Washington Leads Legal Challenge Banning Access to 3D Printed Guns

The AG’s office plans to file a lawsuit blocking a website from disseminating digital firearm files.

Washington Attorney General Bob Ferguson announced Monday that he would spearhead a multistate legal challenge against the Trump administration for allowing the unlimited dissemination of 3D printed guns. The weapons are composed mostly of plastic, can’t be traced, don’t require background checks, and go undetectable in airport security.

The lawsuit filed Monday afternoon in the U.S. District Court for the Western District of Washington argues that the administration’s June 29 settlement allowing the public to print 3D firearms violates the Tenth Amendment and the Administrative Procedure Act, which regulates rule-making processes. A legal challenge cited the lack of evidence that the U.S. Department of Defense approved of the decision, or that Congress was given 30 days’ notice. The settlement resolved a 2015 lawsuit filed by Defense Distributed—an open-source organization that distributes digital firearm blueprints—which sought to overturn the U.S. State Department’s ban on downloadable instruction manuals for developing digital firearms.

Ferguson’s office also filed a motion for a temporary restraining order to prevent the federal government from lifting control over the distribution of the instruction manuals, and to stop Defense Distributed from posting downloadable gun files online, as the Texas company plans to do on August 1. In a prescient note on its website, Defense Distributed announced: “The age of the downloadable gun formally begins.” Maryland, the District of Columbia, Connecticut, Massachusetts, New Jersey, Pennsylvania, Oregon, and New York joined the lawsuit.

In a swift action, U.S. District Court Judge Robert Lasnik placed a temporary restraining order blocking the release of downloadable firearm blueprints on July 31. The original restraining order was set to last for 14 days (with a preliminary injunction on Aug. 10), but on Fri., Aug. 3, Lanik extended the temporary restraining order to Aug. 28, and scheduled the preliminary injunction hearing for Tuesday, Aug. 21st at 9 a.m.
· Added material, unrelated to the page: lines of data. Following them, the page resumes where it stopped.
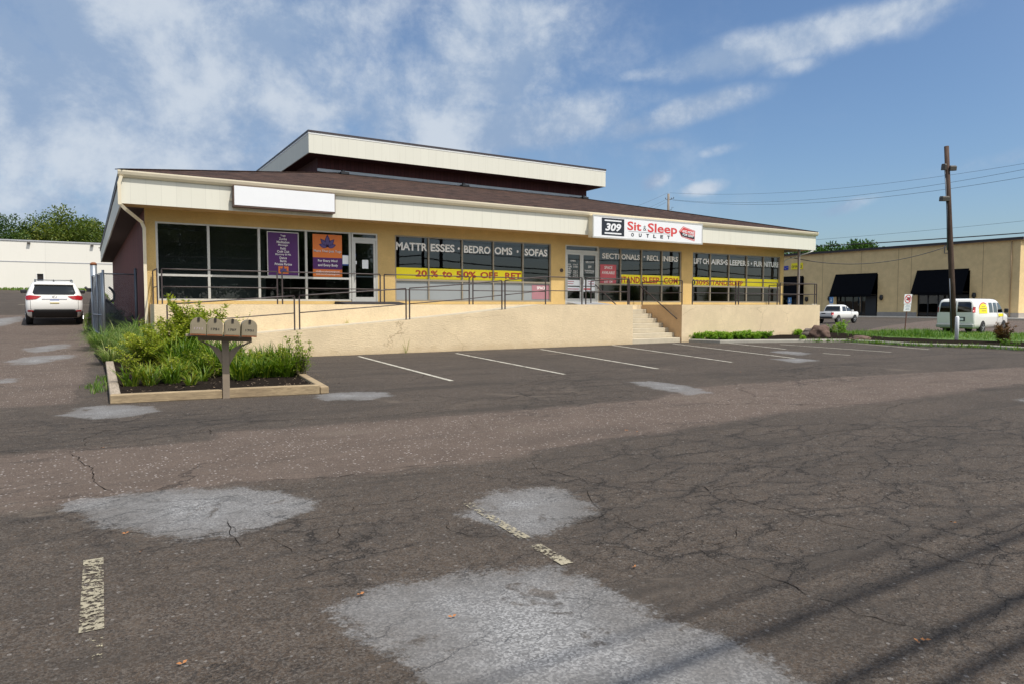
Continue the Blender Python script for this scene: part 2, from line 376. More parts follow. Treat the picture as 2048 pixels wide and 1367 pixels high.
M['wb_trim']=simple('grey_coping',(.42,.43,.46),.6)
M['door_black']=simple('brown_black_door',(.02,.014,.012),.5)
M['rock']=simple('brown_rock',(.115,.072,.055),.95,.55,3,1.,9)
M['rock_grey']=simple('lichen_rock',(.17,.14,.12),.95,.6,4,1.,9)
M['mulch']=simple('black_mulch',(.020,.016,.013),1.,.95,42,1.,60,spec=.0)
M['bark']=simple('bark',(.09,.065,.045),.95,.3,4,.8,20)
M['stem']=simple('green_stem',(.10,.085,.035),.8)
M['day']=leafmat('daylily_leaf',(.034,.085,.008),(.11,.19,.014),(.36,.34,.04))
M['grassy']=leafmat('ornamental_grass',(.06,.125,.028),(.17,.27,.07),(.42,.42,.18),.4)
M['shrub']=leafmat('shrub_leaf',(.065,.125,.008),(.22,.29,.02),(.46,.45,.07),.4)
M['darkleaf']=leafmat('dark_leaf',(.006,.018,.006),(.018,.035,.012),(.05,.07,.025),.2)
M['cover']=leafmat('ground_cover_leaf',(.06,.17,.012),(.16,.33,.03),(.30,.42,.06))
M['grass']=leafmat('lawn_grass',(.045,.12,.012),(.11,.22,.025),(.24,.27,.06))
M['redleaf']=leafmat('red_shrub_leaf',(.05,.04,.015),(.13,.075,.03),(.26,.09,.04))
M['tree']=leafmat('tree_leaf',(.03,.065,.012),(.095,.14,.02),(.25,.25,.04),.3)
M['tree2']=leafmat('tree_leaf_deep',(.024,.058,.016),(.06,.11,.026),(.15,.19,.04),.3)
M['treeb']=leafmat('tree_leaf_bright',(.02,.06,.01),(.06,.13,.02),(.14,.22,.04),.3)
M['litter']=simple('fallen_leaf_orange',(.36,.15,.05),.8,.3,30)
M['line']=None

# ------------------------------------------------------------------ terrain
def sstep(a,b,x):
    t=np.clip((x-a)/(b-a),0,1); return t*t*(3-2*t)
def hgt(X,Y):
    X=np.asarray(X,float); Y=np.asarray(Y,float)
    r=np.interp(Y,[13,22,33,75],[0,.40,.75,3.0])
    return r*sstep(3.6,.9,X)-.12*sstep(36,42,X)
def H(x,y): return float(hgt(x,y))
def onT(px,py,lift=0):
    d=ray(px,py); t=1.
    lo=.5
    for i in range(4000):
        p=CAM+d*lo
        if p[2]<H(p[0],p[1])+lift: break
        lo*=1.004
    return CAM+d*lo
def G(px,py): return atZ(px,py,0.)
def gp(*pts): return [tuple(G(*p)[:2]) for p in pts]
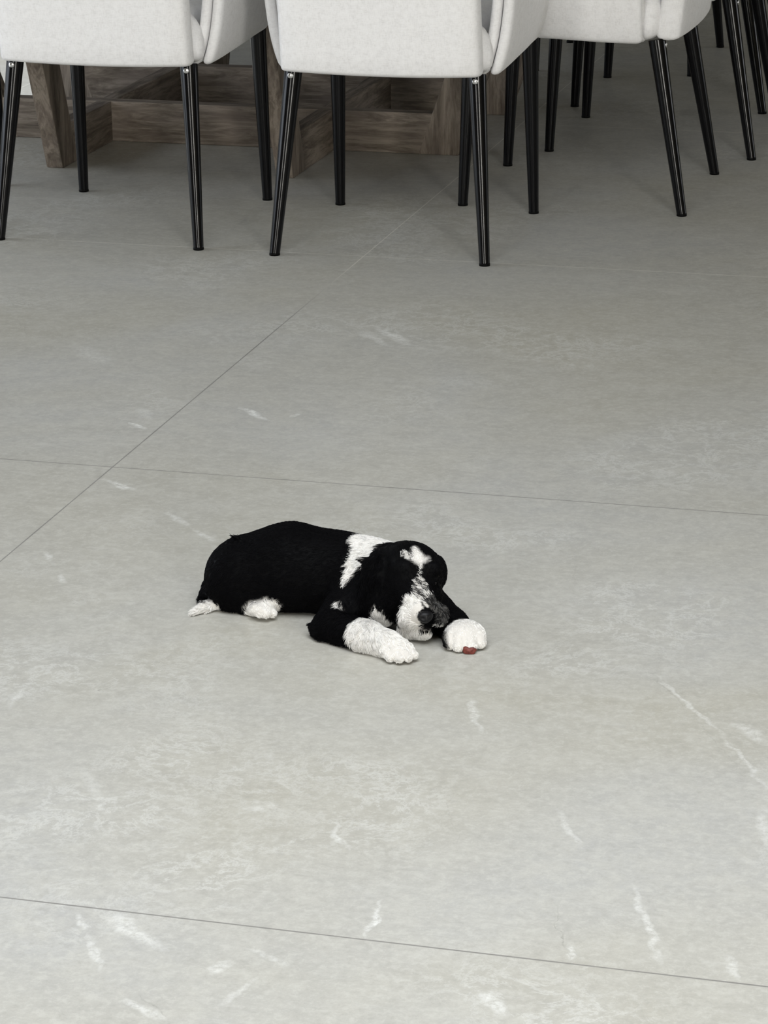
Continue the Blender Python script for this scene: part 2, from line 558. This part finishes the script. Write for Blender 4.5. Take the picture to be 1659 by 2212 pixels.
def make_chair(name, label, group):
    t = thing(name, label, 'chair', group=group)
    # back: upright upholstered panel at the rear, slightly raked and softly rounded

    def dback(x, y, z):
        k = z - 0.412
        w = 1.0 - 0.02 * k
        sag = 0.006 * math.cos(PI * x / 0.5) * (1 if k < 0.05 else 0)
        return (x * w, y - 0.13 * k + 0.006 * (x / 0.23) ** 4 + wrinkle(x, y, z), z + sag * -1)
    bm = bmesh.new()
    soft_box(bm, (-0.231, -0.257, 0.415), (0.231, -0.200, 0.84), (0.014, 0.026, 0.012), 12, dback)
    link_mesh('backrest', bm, M['linen'], t)
    # seat: thick upholstered block
    bm = bmesh.new()

    def dseat(x, y, z):
        bulge = 0.012 * math.sin(PI * min(max((z - .40) / .13, 0), 1))
        rear = min(max((-y - 0.13) / 0.04, 0), 1)             # padded corner that shows between back and arm
        up = min(max((z - .42) / .11, 0), 1)
        w = 1 + rear * (0.225 - 0.13 * up ** 2.5) + bulge
        return (x * w, y - bulge * 0.5, z)
    soft_box(bm, (-0.200, -0.203, 0.411), (0.200, 0.262, 0.53), (0.03, 0.035, 0.035), 9, dseat)
    link_mesh('seat', bm, M['linen'], t)
    # arms: double-thickness side panels that flare outwards as they rise
    for s in (-1, 1):
        def darm(x, y, z, s=s):
            k = z - 0.41
            fl = 0.030 * (1 - math.exp(-k * 14)) + 0.05 * k
            back_in = 0.0
            rear = 0.0
            return (s * (x + fl - back_in), y + rear * (-y / 0.25) - 0.0, z + 0.004 * math.sin(11 * y) + max(0, y - 0.1) * 0.06)
        bm = bmesh.new()
        soft_box(bm, (0.203, -0.172, 0.411), (0.226, 0.265, 0.655), (0.0113, 0.012, 0.012), 10, darm)
        soft_box(bm, (0.228, -0.170, 0.411), (0.255, 0.268, 0.65), (0.0132, 0.018, 0.014), 10, darm)
        link_mesh('armrest', bm, M['linen'], t)
    # legs: round tapered black metal, splayed to the rear
    for (fx, fy, tx, ty) in ((-.245, -.27, -.211, -.195), (.245, -.27, .211, -.195), (-.242, .27, -.236, .248), (.242, .27, .236, .248)):
        bm = bmesh.new()
        n = 7
        P = [Vector((fx, fy, 0.004)).lerp(Vector((tx, ty, 0.425)), (0.975 if fy < 0 else 1.04) * k / n) for k in range(n + 1)]
        Rr = [0.0120 + (0.0205 - 0.0120) * (k / n) for k in range(n + 1)]
        tube_bm(bm, P, Rr, 24)
        lg = link_mesh('leg', bm, M['leg'], t)
        bm = bmesh.new()
        tube_bm(bm, [(fx, fy, 0), (fx, fy, 0.004), (fx, fy, 0.006)], [0.0124, 0.0124, 0.0120], 20)
        link_mesh('glide', bm, M['glide'], lg)
        bm = bmesh.new()
        Pc = Vector((fx, fy, 0.004)).lerp(Vector((tx, ty, 0.425)), 0.945)
        dy = -0.0205 if fy < 0 else 0.0205
        soft_box(bm, (Pc.x - .007, Pc.y + dy - .003, Pc.z - .006), (Pc.x + .007, Pc.y + dy + .003, Pc.z + .007), (.006, .0028, .006), 3)
        link_mesh('bracket', bm, M['cap'], lg)
    return t


def copy_tree(o, parent=None):
    c = o.copy()
    COL.objects.link(c)
    c.parent = parent
    for ch in list(o.children):
        copy_tree(ch, c)
    return c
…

The legal quagmire began in 2013 when the State Department ordered Cody Wilson, the owner of Defense Distributed, to stop posting online manuals for building 3D printed guns. In its order, the U.S. State Department cited Wilson’s possible violation of the International Traffic in Arms Regulation, which controls the export of military technology. Wilson sued the federal government two years later, but the lawsuit remained in litigation until last month. Several jurisdictions, including the City of Los Angeles and New Jersey, have sought injunctions against the website from making blueprints available to their residents following the June settlement. On Sunday, Pennsylvania successfully blocked Defense Distributed from sharing digital firearm files online in the Commonwealth. Unlike the other challenges, the federal lawsuit set to be filed Monday would trigger a nationwide temporary restraining order.

At a press conference on Monday, AG Ferguson argued that allowing the public to digitally manufacture weapons goes beyond disagreements in policy. “Honestly for God’s sake, when it comes to something as basic as public safety, our State Department has said this is a giveaway to terrorists,” Ferguson said. He expressed faith that the lawsuit would be successful, citing the office’s 7-0 track record of winning lawsuits filed against the Trump administration.

Renée Hopkins, CEO for the Alliance for Gun Responsibility, said at the Monday press conference that an injunction is needed on digital files for 3D printed guns, which would “completely undermine our system.”

“It would make our state less safe, put Washingtonians in more danger, and make it much harder for law enforcement to determine the origin of guns used in crimes,” Hopkins said. According to Public Health Seattle and King County, 130 deaths people die annually from gun violence in the county.

At the press conference, Mayor Jenny Durkan stressed the likelihood of undetectable and untraceable firearms flooding the market if the state doesn’t prevent it. While she was a U.S. Attorney for Western Washington, the digital manufacturing of firearms plagued the Obama administration: “On a scale of 1 to 10 of things we worried about, this is an 8 or a 9,” she said.

Seattle’s Chief of Police Carmen Best noted that over 700 guns have already been removed from the city’s streets this year. “If people have the ability to download these guns arbitrarily, the danger to the public is going to be so immense, it’s beyond what I can even describe here today,” Best said.

Defense Distributed put the files online a few days earlier than advertised on July 27, and 1,000 people had already downloaded the plans for creating semi-automatic assault rifles by Sunday, according to the office of Pennsylvania Attorney General Josh Shapiro. “We are working as fast as we can,” said Washington Assistant Attorney General Jeff Rupert. “This company has put forth a number of models that were previously known, but there could be an infinite number of additional ones that nobody downloaded so far. So we’re trying to monitor what it is.”

Update (July 31): A district court has temporary blocked the release of downloadable firearm blueprints.

Update (Aug 3): The temporary restraining order has been extended to Aug. 28, and the preliminary injunction hearing is now scheduled for Tuesday, Aug. 21st at 9 a.m.